## start EXERCISE INPUTS

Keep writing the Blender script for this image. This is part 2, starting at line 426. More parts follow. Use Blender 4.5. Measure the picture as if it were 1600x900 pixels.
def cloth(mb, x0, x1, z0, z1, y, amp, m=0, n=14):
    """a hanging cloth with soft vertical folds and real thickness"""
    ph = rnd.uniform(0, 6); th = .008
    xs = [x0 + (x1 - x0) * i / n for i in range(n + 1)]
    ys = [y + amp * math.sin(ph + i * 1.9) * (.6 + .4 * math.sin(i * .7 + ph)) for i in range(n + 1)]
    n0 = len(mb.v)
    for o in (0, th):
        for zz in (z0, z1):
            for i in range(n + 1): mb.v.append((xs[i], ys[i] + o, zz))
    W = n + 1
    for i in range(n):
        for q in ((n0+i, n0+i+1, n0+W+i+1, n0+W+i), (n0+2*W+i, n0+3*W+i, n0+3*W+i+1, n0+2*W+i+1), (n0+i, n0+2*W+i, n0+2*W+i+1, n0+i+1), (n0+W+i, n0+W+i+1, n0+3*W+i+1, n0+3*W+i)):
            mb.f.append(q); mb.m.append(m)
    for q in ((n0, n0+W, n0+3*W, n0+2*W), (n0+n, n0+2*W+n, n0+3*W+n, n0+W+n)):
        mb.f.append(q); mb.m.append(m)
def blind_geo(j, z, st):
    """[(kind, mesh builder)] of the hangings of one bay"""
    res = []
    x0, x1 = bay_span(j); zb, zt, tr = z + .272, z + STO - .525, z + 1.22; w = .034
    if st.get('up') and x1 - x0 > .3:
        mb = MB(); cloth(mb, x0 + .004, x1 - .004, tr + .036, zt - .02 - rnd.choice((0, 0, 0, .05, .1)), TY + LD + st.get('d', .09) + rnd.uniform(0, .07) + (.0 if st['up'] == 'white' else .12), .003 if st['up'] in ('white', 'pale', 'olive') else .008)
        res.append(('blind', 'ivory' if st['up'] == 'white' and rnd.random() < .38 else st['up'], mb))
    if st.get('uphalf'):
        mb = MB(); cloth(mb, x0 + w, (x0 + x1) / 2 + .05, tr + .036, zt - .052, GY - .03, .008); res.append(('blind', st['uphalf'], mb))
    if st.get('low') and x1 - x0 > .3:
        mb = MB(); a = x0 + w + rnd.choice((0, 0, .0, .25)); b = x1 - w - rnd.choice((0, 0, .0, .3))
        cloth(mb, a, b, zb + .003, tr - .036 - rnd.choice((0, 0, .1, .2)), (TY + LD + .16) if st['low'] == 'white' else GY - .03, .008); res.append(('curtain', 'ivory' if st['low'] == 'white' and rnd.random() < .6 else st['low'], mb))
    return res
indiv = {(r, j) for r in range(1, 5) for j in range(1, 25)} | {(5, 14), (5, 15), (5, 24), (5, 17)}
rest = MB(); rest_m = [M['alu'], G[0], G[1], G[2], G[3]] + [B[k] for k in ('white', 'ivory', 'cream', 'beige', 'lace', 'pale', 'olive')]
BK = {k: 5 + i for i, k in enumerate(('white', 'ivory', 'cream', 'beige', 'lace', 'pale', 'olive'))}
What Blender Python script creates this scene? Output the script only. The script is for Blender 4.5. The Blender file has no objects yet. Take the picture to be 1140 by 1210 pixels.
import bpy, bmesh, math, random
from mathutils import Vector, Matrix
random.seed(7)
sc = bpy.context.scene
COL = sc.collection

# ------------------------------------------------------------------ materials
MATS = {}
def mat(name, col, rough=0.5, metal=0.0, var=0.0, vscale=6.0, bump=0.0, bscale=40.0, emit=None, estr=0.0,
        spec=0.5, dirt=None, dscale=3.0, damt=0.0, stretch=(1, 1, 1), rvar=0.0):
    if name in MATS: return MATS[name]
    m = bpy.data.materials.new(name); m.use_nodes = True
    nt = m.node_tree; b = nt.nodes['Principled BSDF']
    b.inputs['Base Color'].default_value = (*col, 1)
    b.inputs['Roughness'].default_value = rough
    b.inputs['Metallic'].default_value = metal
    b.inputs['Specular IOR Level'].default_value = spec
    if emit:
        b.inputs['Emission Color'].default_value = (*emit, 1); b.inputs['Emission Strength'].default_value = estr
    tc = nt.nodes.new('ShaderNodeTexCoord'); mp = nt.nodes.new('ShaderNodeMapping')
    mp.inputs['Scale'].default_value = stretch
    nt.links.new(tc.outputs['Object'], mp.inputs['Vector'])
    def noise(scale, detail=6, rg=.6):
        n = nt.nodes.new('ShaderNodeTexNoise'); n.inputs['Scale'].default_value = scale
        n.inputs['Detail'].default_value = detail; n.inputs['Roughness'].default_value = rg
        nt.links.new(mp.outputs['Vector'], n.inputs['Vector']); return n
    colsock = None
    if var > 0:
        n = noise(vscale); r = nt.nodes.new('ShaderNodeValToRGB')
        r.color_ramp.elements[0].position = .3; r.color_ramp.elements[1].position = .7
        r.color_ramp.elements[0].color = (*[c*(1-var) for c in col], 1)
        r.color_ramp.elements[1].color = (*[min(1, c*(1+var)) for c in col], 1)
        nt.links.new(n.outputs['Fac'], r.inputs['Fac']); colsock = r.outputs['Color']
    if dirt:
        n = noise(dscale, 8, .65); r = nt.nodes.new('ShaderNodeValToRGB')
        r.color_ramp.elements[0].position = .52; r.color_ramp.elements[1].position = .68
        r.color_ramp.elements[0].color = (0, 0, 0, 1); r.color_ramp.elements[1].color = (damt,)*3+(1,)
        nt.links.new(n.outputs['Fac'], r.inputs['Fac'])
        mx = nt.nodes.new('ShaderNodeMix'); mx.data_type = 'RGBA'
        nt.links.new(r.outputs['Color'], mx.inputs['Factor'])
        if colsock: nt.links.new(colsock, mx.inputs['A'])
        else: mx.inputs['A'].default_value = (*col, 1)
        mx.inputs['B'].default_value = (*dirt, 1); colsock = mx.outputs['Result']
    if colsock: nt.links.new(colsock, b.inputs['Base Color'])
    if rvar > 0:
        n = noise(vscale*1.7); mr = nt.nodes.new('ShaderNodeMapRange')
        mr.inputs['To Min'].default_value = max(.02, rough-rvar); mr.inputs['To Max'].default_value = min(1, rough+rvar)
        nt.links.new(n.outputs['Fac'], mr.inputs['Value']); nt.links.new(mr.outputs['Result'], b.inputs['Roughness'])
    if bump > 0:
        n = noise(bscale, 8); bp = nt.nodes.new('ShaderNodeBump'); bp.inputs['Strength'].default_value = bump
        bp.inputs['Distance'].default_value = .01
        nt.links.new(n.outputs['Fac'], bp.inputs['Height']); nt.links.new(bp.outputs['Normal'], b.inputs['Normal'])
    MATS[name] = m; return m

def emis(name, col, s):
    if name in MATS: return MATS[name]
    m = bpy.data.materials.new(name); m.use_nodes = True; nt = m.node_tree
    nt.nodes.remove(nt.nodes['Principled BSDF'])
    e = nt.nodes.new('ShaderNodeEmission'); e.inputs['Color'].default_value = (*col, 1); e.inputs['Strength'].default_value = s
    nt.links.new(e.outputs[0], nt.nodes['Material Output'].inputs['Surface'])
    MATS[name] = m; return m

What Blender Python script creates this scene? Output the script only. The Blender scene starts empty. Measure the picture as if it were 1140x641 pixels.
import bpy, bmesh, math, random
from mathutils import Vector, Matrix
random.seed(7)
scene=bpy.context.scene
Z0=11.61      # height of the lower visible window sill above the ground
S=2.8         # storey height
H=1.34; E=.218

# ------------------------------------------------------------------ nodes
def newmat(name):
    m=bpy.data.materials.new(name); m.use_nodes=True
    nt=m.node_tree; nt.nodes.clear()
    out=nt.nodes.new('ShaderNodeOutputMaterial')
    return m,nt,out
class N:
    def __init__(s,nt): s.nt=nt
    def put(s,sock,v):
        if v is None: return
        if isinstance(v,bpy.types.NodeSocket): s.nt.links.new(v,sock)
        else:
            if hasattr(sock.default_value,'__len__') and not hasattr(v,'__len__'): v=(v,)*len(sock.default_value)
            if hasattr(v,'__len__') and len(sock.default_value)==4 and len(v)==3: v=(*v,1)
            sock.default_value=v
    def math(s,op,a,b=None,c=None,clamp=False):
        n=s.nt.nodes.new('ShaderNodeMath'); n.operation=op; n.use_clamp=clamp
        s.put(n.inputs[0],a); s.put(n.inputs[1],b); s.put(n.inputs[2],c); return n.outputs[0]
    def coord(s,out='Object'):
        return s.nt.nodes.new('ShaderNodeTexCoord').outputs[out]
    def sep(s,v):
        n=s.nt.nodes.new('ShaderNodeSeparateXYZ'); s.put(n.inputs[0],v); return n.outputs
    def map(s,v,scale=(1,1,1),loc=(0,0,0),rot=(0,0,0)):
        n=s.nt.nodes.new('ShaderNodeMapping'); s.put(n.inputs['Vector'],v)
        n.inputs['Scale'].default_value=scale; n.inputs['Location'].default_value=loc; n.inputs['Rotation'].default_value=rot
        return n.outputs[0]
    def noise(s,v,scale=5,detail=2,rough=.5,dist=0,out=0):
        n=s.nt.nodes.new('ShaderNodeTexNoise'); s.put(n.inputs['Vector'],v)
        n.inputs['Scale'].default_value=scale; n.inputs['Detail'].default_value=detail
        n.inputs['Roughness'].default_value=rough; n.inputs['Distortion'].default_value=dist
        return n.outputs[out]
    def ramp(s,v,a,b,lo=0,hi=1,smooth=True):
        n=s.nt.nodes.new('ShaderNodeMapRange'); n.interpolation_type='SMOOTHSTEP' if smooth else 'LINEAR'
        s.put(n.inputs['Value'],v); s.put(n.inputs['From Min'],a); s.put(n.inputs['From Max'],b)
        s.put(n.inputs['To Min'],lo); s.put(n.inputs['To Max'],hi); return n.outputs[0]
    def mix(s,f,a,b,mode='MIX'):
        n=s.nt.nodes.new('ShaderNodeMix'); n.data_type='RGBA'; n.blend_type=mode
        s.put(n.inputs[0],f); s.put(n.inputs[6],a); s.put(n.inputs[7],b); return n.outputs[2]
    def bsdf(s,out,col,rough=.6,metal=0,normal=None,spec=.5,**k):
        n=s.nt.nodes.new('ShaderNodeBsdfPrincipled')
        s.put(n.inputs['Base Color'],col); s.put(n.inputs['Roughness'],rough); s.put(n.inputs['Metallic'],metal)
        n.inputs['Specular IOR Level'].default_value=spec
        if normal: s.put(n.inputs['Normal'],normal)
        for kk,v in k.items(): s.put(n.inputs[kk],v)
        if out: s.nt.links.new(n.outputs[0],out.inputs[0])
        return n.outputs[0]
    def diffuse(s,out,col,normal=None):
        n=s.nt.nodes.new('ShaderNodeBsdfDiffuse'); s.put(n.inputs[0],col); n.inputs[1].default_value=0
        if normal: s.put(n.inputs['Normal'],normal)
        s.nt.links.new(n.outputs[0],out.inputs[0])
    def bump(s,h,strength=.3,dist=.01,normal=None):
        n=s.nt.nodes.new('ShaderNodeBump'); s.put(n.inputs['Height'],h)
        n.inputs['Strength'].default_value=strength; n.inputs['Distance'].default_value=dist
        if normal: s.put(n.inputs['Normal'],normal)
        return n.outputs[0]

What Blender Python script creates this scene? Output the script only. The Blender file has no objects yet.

## end EXERCISE INPUTS

▶ **GIVEN TASK**
Looking at the records above, work out how many lines include the string "only". Give the number and nothing else.

▶ **TASK RESPONSE**
3